The last row of the table presents the "Mean Rating." This is a weighted average of all the individual ratings. The best possible score would be 1.0 (to achieve that, every analyst would have to rate the stock a "Strong Buy" and the worst possible score would be 5.0. Realistically, given the aforementioned top-of-the-rating-scale bias, you should expect most Mean Ratings to fall in the 1.00-3.00 range. But within that context, you still can, and should, compare a stock's Mean Rating to those of others you are considering and favor those with better (i.e. lower number) scores.
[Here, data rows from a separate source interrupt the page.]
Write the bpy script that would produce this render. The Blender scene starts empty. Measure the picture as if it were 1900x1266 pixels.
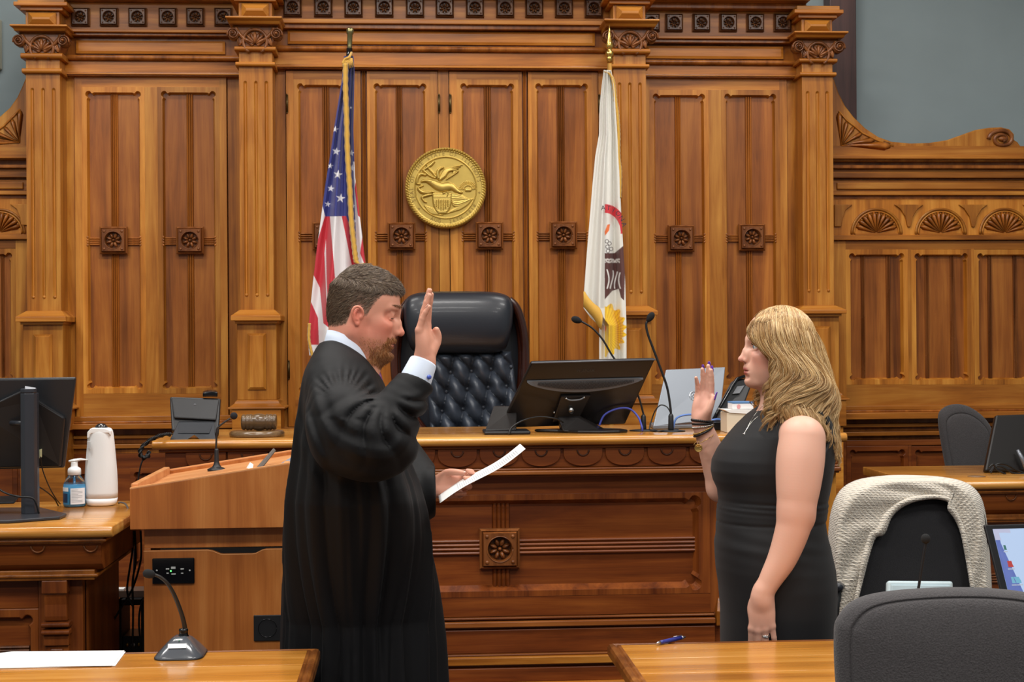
import bpy, bmesh, math, random
import numpy as np
from mathutils import Vector, Matrix, Euler
from mathutils.geometry import tessellate_polygon
R = math.radians
PI = math.pi
scene = bpy.context.scene
COL = scene.collection

# ------------------------------------------------------------------ camera
FPX = 2800.0
YAW = R(3.88)
ROLL = 0.0068
PITCH = 0.0011
EYE = Vector((0, 0, 1.52))
_F = Vector((math.sin(YAW)*math.cos(PITCH), math.cos(YAW)*math.cos(PITCH), math.sin(PITCH)))
_R0 = Vector((math.cos(YAW), -math.sin(YAW), 0))
_U0 = _R0.cross(_F)
_Rt = _R0*math.cos(ROLL) - _U0*math.sin(ROLL)
_Up = _U0*math.cos(ROLL) + _R0*math.sin(ROLL)
cam_d = bpy.data.cameras.new('camera')
cam = bpy.data.objects.new('camera', cam_d)
COL.objects.link(cam)
cam_d.sensor_width = 36.0
cam_d.lens = FPX*36.0/1900.0
cam_d.clip_start = 0.05
cam_d.clip_end = 100
cam.matrix_world = Matrix(((_Rt.x, _Up.x, -_F.x, EYE.x), (_Rt.y, _Up.y, -_F.y, EYE.y), (_Rt.z, _Up.z, -_F.z, EYE.z), (0, 0, 0, 1)))
cam_d.dof.use_dof = False
scene.camera = cam

def P(px, py, Y):
    """point of the world plane y=Y that the picture shows at (px, py)"""
    d = _F + _Rt*((px-950)/FPX) - _Up*((py-633)/FPX)
    t = Y/d.y
    return Vector((d.x*t, Y, EYE.z + d.z*t))
def PX(px, Y, py=500): return P(px, py, Y).x
def PZ(py, Y, px=800): return P(px, py, Y).z
def MPX(px, py, Y):
    """metres per photo pixel there"""
    return (P(px+1, py, Y)-P(px, py, Y)).length

# ------------------------------------------------------------------ world, light, exposure
scene.view_settings.view_transform = 'Standard'
scene.view_settings.look = 'None'
scene.view_settings.gamma = 1
scene.view_settings.use_curve_mapping = False
scene.view_settings.exposure = 0.0
w = bpy.data.worlds.new('world'); scene.world = w
w.use_nodes = True
w.node_tree.nodes['Background'].inputs[0].default_value = (0.80, 0.86, 0.95, 1)
w.node_tree.nodes['Background'].inputs[1].default_value = 0.20
CEIL = 4.35
LIGHT_SPOTS = [(-2.6, 1.6), (0.0, 1.6), (2.6, 1.6), (-2.6, 4.2), (0.0, 4.2), (2.6, 4.2), (-2.6, -1.2), (0.0, -1.2), (2.6, -1.2), (-1.3, 6.0), (1.5, 6.0)]
def lamp(name, loc, size, size_y, power, color=(1, 0.97, 0.93), rot=(0, 0, 0)):
    l = bpy.data.lights.new(name, 'AREA'); l.shape = 'RECTANGLE'
    l.size = size; l.size_y = size_y; l.energy = power; l.color = color
    o = bpy.data.objects.new(name, l); COL.objects.link(o); o.location = loc; o.rotation_euler = rot
    return o
for i, (lx, ly) in enumerate(LIGHT_SPOTS):
    lamp('ceiling_lamp', (lx, ly, CEIL-0.03), 1.15, 0.55, 66 if ly < 5 else 34)

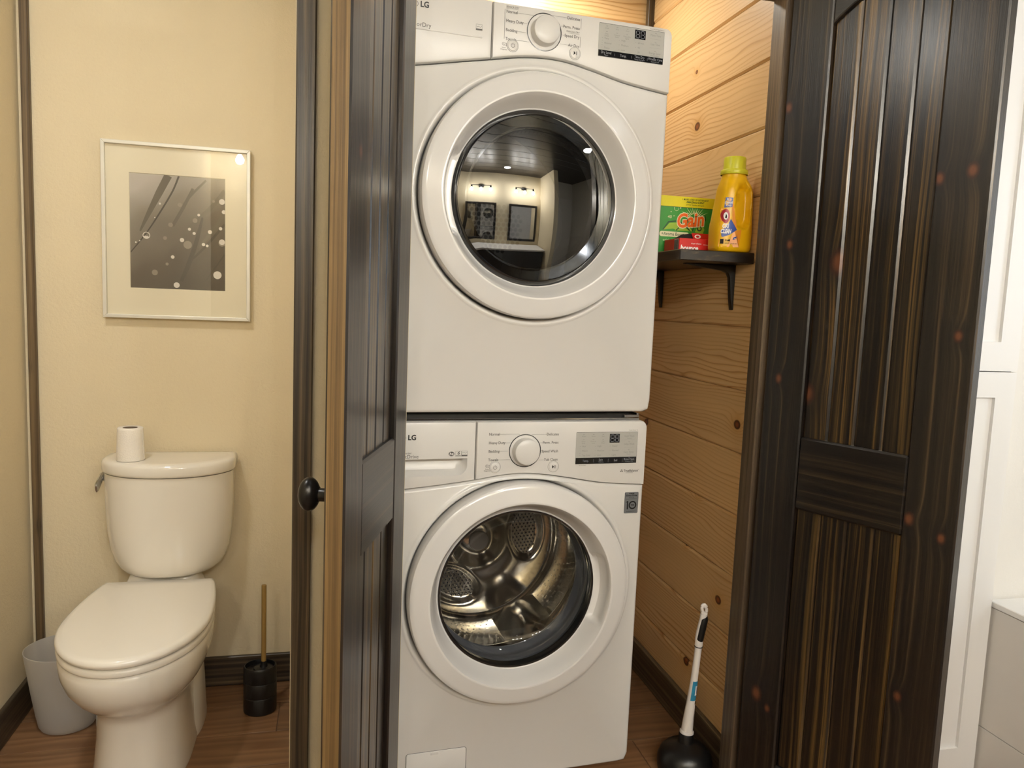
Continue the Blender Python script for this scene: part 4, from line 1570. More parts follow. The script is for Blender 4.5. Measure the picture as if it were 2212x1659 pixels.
# ------------------------------------------------------------------ waste bin, toilet brush
bn = empty('waste_bin', (-0.735, 2.345, 0), 0, 'frosted translucent plastic waste bin on the floor left of the toilet', 'bin')
b = MB()
no, ni = [], []
for z, rx, ry in ((0.0008, 0.060, 0.055), (0.004, 0.070, 0.064), (0.014, 0.0755, 0.069), (0.05, 0.0825, 0.075), (0.12, 0.0930, 0.085), (0.20, 0.1040, 0.094), (0.236, 0.1090, 0.098), (0.239, 0.1090, 0.098), (0.2395, 0.1075, 0.0965), (0.236, 0.1068, 0.0958), (0.12, 0.0912, 0.083), (0.02, 0.0735, 0.067), (0.006, 0.058, 0.053)):
    no.append([(rx * cos(2 * pi * i / 56), ry * sin(2 * pi * i / 56), z) for i in range(56)])
b.rings(no, True, True, True)
b.obj('bin_body', M['frosted'], bn, smooth=50)

br = empty('toilet_brush', (-0.197, 2.335, 0), 0, 'black toilet brush holder with gold handle on the floor right of the toilet', 'toilet brush')
h = MB()
pts = []
for z, s_ in ((0.0005, 0.044), (0.003, 0.0475), (0.008, 0.0488), (0.052, 0.0490), (0.0535, 0.0478), (0.055, 0.0490), (0.098, 0.0490), (0.0995, 0.0478), (0.101, 0.0490), (0.138, 0.0490), (0.145, 0.0482), (0.148, 0.0462), (0.1475, 0.0440), (0.140, 0.0425), (0.134, 0.0420)):
    pts.append([(s_ * 1.0 * cos(2 * pi * i / 48), s_ * 0.86 * sin(2 * pi * i / 48), z) for i in range(48)])
h.rings(pts, True, True, True)
h.obj('holder', M['black_plastic'], br, smooth=35)
MB().lathe([(0.030, 0.1345), (0.028, 0.1400), (0.012, 0.1430), (0.0095, 0.150), (0.0090, 0.160)], 24, 'Z', (0.010, 0, 0), True, True).obj('collar', M['black_plastic'], br)
MB().lathe([(0.0074, 0.158), (0.0074, 0.398), (0.0068, 0.4005), (0.0, 0.4010)], 20, 'Z', (0.010, 0, 0)).obj('handle', M['gold'], br)

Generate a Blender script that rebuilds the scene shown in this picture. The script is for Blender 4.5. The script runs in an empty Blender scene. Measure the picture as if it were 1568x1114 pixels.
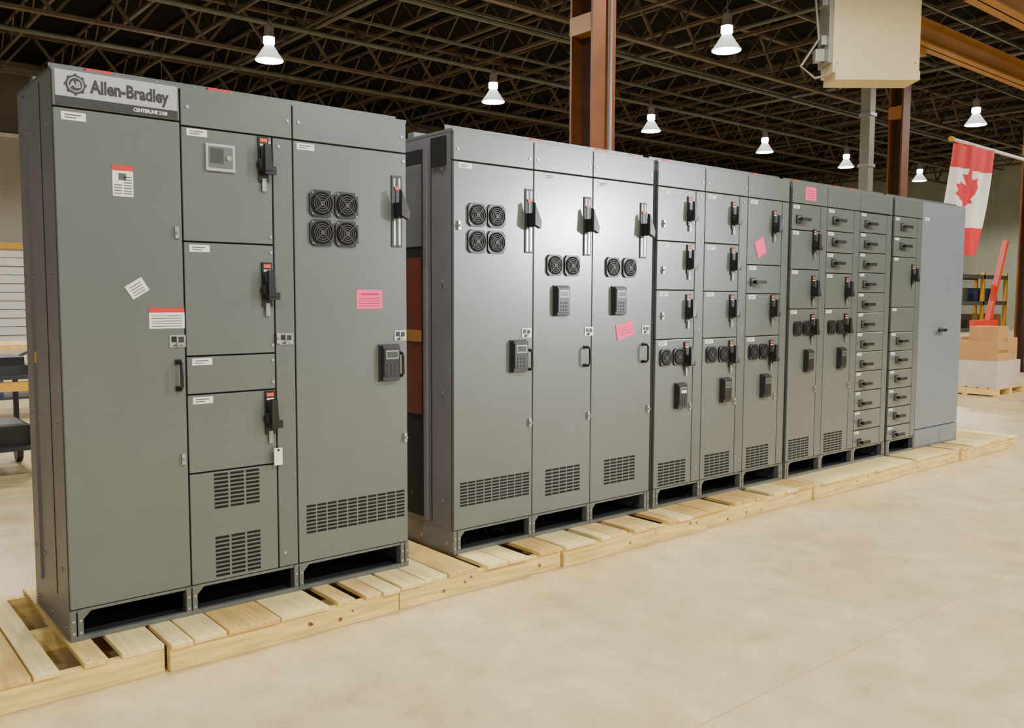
import bpy, math, random
from mathutils import Matrix, Vector
random.seed(7)
S=bpy.context.scene
COL=bpy.context.collection

# ------------------------------------------------------------ materials
MATS={}
def mat(name,col,rough=.5,metal=0.,var=.06,scale=8.,bump=0.,bscale=60.,emis=None,es=0.,spec=.5,stretch=(1,1,1),coat=0.,coatr=.22):
    if name in MATS: return MATS[name]
    m=bpy.data.materials.new(name); m.use_nodes=True
    nt=m.node_tree; b=nt.nodes["Principled BSDF"]
    b.inputs["Roughness"].default_value=rough; b.inputs["Metallic"].default_value=metal
    b.inputs["Specular IOR Level"].default_value=spec
    b.inputs["Coat Weight"].default_value=coat; b.inputs["Coat Roughness"].default_value=coatr
    tc=nt.nodes.new("ShaderNodeTexCoord"); mp=nt.nodes.new("ShaderNodeMapping"); mp.inputs["Scale"].default_value=stretch
    n=nt.nodes.new("ShaderNodeTexNoise"); n.inputs["Scale"].default_value=scale; n.inputs["Detail"].default_value=5
    nt.links.new(tc.outputs["Object"],mp.inputs[0]); nt.links.new(mp.outputs[0],n.inputs["Vector"])
    r=nt.nodes.new("ShaderNodeValToRGB")
    r.color_ramp.elements[0].position=.3; r.color_ramp.elements[1].position=.7
    r.color_ramp.elements[0].color=(*[max(0,c*(1-var)) for c in col],1)
    r.color_ramp.elements[1].color=(*[min(1,c*(1+var)) for c in col],1)
    nt.links.new(n.outputs["Fac"],r.inputs[0]); nt.links.new(r.outputs[0],b.inputs["Base Color"])
    if bump>0:
        n2=nt.nodes.new("ShaderNodeTexNoise"); n2.inputs["Scale"].default_value=bscale
        nt.links.new(mp.outputs[0],n2.inputs["Vector"])
        bp=nt.nodes.new("ShaderNodeBump"); bp.inputs["Strength"].default_value=bump; bp.inputs["Distance"].default_value=.01
        nt.links.new(n2.outputs["Fac"],bp.inputs["Height"]); nt.links.new(bp.outputs[0],b.inputs["Normal"])
    if emis:
        b.inputs["Emission Color"].default_value=(*emis,1); b.inputs["Emission Strength"].default_value=es
    MATS[name]=m; return m
mat("paint",(.116,.134,.127),.32,.0,.05,3,.02,160,coat=.7,coatr=.2)
mat("paint2",(.108,.124,.119),.34,.0,.05,3,.02,160,coat=.6,coatr=.2)
mat("paint_side",(.145,.142,.160),.40,0,.10,3,.04,120)
mat("paint_blue",(.19,.22,.255),.34,0,.04,3,.04,120)
mat("gap",(.010,.010,.012),.8)
mat("dark",(.004,.004,.005),.9)
mat("black",(.010,.010,.011),.38,0,.1,30)
mat("black2",(.024,.024,.026),.5,0,.1,30)
mat("silver",(.55,.55,.54),.3,.8,.05)
mat("zinc",(.32,.32,.31),.4,.7,.1)
mat("nameplate",(.40,.41,.42),.4,.3,.03)
mat("namedark",(.022,.024,.026),.4)
mat("white",(.82,.82,.82),.6,0,.02)
mat("print",(.10,.10,.10),.7)
mat("red",(.60,.025,.015),.5)
mat("orange",(.75,.10,.02),.5)
mat("pink",(.92,.08,.24),.7,0,.04)
mat("pinkprint",(.40,.02,.08),.7)
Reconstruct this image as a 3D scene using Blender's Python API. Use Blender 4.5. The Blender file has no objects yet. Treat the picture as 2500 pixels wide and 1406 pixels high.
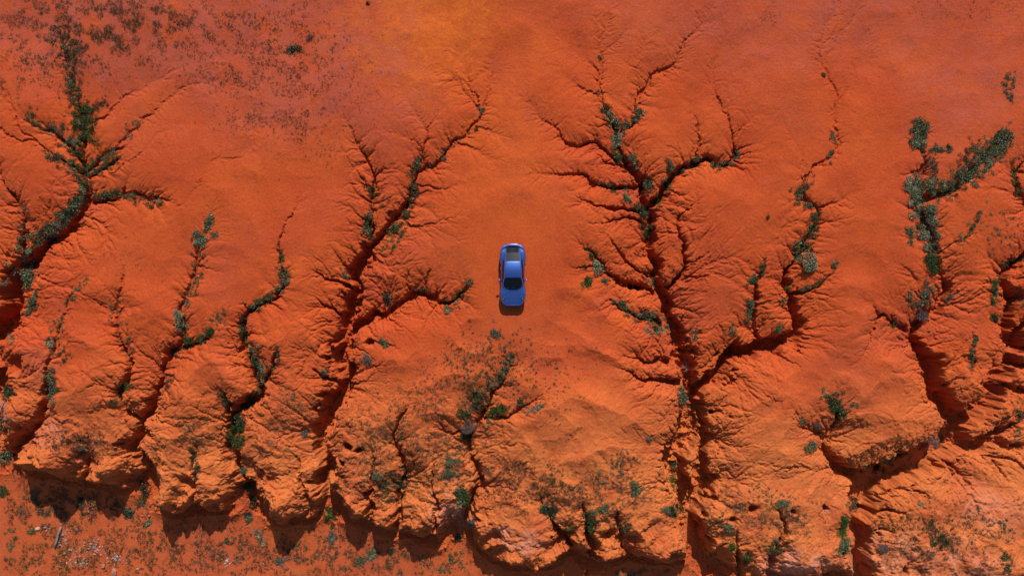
import bpy, bmesh, math, random
import numpy as np
from mathutils import Vector

# ------------------------------------------------------------------ scene, camera, light
scene = bpy.context.scene
COL = scene.collection
CAM_H = 55.0          # metres above the plateau
PPM = 33.0            # photograph pixels per metre on the plateau
cam_d = bpy.data.cameras.new("camera")
cam_d.sensor_width = 36.0
cam_d.lens = 36.0 * CAM_H / (2500.0 / PPM)
cam_d.clip_end = 3000.0
cam = bpy.data.objects.new("camera", cam_d)
COL.objects.link(cam)
cam.location = (0, 0, CAM_H)
cam.rotation_euler = (0, 0, 0)
scene.camera = cam

SUN_EL = math.radians(37.0)
SUN_AZ = math.radians(7.0)           # clockwise from the top of the photograph
w = bpy.data.worlds.new("World")
scene.world = w
w.use_nodes = True
nt = w.node_tree
sky = nt.nodes.new("ShaderNodeTexSky")
sky.sky_type = 'NISHITA'
sky.sun_disc = False
sky.sun_elevation = SUN_EL
sky.sun_rotation = SUN_AZ
nt.links.new(sky.outputs[0], nt.nodes["Background"].inputs[0])
nt.nodes["Background"].inputs[1].default_value = 0.09
to_sun = Vector((math.sin(SUN_AZ) * math.cos(SUN_EL), math.cos(SUN_AZ) * math.cos(SUN_EL), math.sin(SUN_EL)))
sd = bpy.data.lights.new("sun", 'SUN')
sd.energy = 4.4
sd.angle = math.radians(0.5)
sd.color = (1.0, 0.95, 0.87)
so = bpy.data.objects.new("sun", sd)
so.rotation_euler = to_sun.to_track_quat('Z', 'Y').to_euler()
so.location = (0, 60, 60)
COL.objects.link(so)
scene.view_settings.view_transform = 'Standard'
scene.view_settings.look = 'None'
scene.cycles.max_bounces = 4
scene.cycles.diffuse_bounces = 2
scene.view_settings.gamma = 1.0
scene.view_settings.use_curve_mapping = False
scene.view_settings.exposure = 0.32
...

Also, look at the columns showing the Recommendations four, eight and twelve weeks ago. If you are a momentum investor, you will want to favor stocks for which there are a gradually increasing number of top recommendations, or improving Mean Rating scores. Those who prefer out-of-favor stocks may take a different approach. Such investors would prefer stocks for which the Mean Rating has been deteriorating. A Mean Rating that is stable (or modestly better) from the four-week ago period to the present after having deteriorated from the twelve to eight to four week-ago intervals might be especially interesting. This trend could be signaling the early stages of a turnaround. A gradual increase in the number of recommendations over the past twelve weeks would indicate that Wall Street is turning its eye toward a company that had previously been ignored or undiscovered.